Starting with the first line of the listing, quote each line exactly until and including the one with "sun_dir = np.array([math.sin(SUN_AZ)", leaving pictures out.

-- Start of SUPPLIED DATA --

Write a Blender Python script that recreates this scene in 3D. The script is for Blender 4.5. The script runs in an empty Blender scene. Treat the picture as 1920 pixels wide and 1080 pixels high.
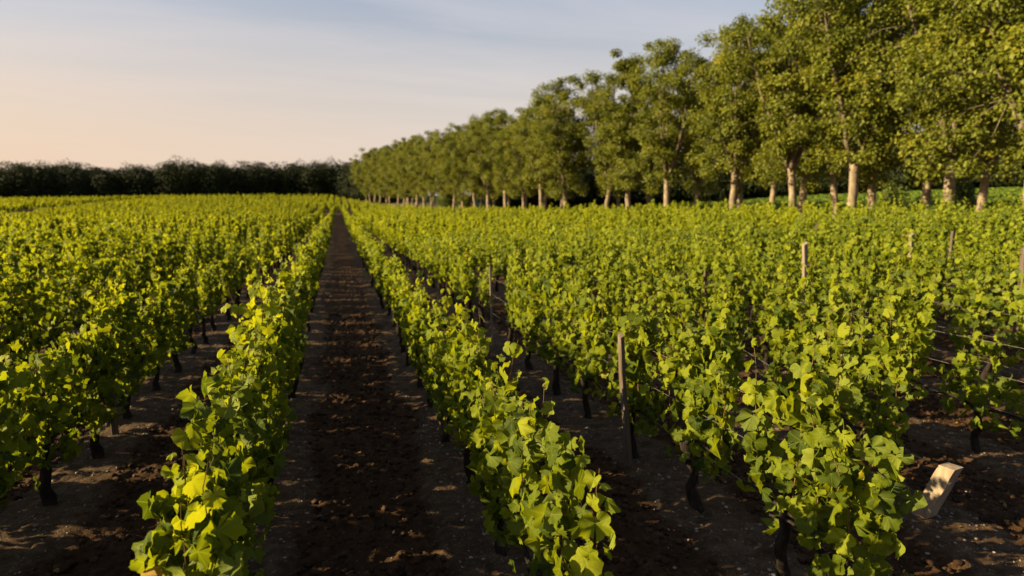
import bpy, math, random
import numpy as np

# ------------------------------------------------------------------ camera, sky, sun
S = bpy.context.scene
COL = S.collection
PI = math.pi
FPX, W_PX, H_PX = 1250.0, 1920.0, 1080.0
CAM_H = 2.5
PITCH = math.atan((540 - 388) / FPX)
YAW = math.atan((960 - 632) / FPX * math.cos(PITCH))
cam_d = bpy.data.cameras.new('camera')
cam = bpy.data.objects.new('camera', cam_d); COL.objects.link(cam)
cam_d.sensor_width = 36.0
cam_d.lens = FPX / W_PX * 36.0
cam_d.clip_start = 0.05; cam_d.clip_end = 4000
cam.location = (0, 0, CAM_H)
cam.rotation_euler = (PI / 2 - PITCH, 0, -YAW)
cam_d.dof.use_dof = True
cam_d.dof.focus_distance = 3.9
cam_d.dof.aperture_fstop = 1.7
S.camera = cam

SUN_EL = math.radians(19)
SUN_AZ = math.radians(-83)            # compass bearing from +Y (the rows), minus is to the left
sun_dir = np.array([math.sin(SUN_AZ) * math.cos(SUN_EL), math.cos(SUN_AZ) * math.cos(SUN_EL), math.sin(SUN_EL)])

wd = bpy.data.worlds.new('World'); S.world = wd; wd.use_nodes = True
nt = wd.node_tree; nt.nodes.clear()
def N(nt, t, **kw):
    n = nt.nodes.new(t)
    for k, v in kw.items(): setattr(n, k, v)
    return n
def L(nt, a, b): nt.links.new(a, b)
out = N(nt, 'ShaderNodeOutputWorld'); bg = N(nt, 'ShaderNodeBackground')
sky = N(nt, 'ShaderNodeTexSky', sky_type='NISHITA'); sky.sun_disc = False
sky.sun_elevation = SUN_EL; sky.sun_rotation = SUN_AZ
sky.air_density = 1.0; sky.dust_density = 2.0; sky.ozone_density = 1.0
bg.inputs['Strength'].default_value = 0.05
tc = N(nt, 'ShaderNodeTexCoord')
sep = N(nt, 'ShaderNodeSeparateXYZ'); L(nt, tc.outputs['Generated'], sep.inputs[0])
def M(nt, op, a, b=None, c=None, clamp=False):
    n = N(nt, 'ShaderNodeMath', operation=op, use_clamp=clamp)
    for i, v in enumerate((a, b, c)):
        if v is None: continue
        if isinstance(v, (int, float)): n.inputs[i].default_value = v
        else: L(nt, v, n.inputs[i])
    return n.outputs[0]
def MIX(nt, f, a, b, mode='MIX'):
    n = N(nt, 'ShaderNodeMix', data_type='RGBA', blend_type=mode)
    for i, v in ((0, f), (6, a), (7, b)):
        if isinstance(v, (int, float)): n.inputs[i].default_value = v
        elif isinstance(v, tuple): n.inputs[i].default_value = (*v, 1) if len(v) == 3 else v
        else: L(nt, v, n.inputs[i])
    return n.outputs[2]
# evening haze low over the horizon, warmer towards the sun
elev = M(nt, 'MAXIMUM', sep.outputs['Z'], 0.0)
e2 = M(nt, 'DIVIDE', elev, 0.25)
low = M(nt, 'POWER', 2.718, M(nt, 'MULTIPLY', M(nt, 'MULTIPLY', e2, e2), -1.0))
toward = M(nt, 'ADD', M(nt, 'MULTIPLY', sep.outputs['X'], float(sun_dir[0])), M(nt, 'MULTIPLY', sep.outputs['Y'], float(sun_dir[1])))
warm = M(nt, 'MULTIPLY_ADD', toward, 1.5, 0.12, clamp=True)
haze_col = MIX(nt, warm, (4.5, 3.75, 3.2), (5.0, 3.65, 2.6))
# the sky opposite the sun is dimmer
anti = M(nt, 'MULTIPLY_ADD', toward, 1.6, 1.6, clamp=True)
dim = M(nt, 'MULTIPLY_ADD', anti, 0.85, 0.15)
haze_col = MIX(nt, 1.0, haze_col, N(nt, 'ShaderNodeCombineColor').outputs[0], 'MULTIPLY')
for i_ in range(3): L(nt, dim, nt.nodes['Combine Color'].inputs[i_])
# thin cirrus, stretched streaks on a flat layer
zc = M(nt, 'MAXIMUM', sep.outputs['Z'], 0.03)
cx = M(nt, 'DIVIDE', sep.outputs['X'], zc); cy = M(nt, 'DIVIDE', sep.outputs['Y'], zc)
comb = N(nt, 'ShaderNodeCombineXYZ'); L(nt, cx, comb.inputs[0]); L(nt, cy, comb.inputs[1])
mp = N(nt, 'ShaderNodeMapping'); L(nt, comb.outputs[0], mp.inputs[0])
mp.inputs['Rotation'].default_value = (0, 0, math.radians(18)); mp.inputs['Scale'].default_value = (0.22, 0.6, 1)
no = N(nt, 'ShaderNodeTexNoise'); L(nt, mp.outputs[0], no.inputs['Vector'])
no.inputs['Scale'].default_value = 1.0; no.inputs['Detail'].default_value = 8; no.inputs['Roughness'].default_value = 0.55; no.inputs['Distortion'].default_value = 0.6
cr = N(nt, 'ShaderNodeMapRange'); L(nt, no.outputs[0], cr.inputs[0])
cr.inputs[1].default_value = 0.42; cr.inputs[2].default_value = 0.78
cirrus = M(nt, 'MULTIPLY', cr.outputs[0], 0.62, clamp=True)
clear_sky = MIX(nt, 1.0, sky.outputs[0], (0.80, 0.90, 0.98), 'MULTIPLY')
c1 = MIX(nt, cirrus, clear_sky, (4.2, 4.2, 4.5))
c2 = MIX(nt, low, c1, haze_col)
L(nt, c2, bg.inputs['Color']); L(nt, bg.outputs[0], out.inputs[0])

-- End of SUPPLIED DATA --

ANSWER FOR THIS EXERCISE:
Write a Blender Python script that recreates this scene in 3D. The script is for Blender 4.5. The script runs in an empty Blender scene. Treat the picture as 1920 pixels wide and 1080 pixels high.
import bpy, math, random
import numpy as np

# ------------------------------------------------------------------ camera, sky, sun
S = bpy.context.scene
COL = S.collection
PI = math.pi
FPX, W_PX, H_PX = 1250.0, 1920.0, 1080.0
CAM_H = 2.5
PITCH = math.atan((540 - 388) / FPX)
YAW = math.atan((960 - 632) / FPX * math.cos(PITCH))
cam_d = bpy.data.cameras.new('camera')
cam = bpy.data.objects.new('camera', cam_d); COL.objects.link(cam)
cam_d.sensor_width = 36.0
cam_d.lens = FPX / W_PX * 36.0
cam_d.clip_start = 0.05; cam_d.clip_end = 4000
cam.location = (0, 0, CAM_H)
cam.rotation_euler = (PI / 2 - PITCH, 0, -YAW)
cam_d.dof.use_dof = True
cam_d.dof.focus_distance = 3.9
cam_d.dof.aperture_fstop = 1.7
S.camera = cam

SUN_EL = math.radians(19)
SUN_AZ = math.radians(-83)            # compass bearing from +Y (the rows), minus is to the left
sun_dir = np.array([math.sin(SUN_AZ) * math.cos(SUN_EL), math.cos(SUN_AZ) * math.cos(SUN_EL), math.sin(SUN_EL)])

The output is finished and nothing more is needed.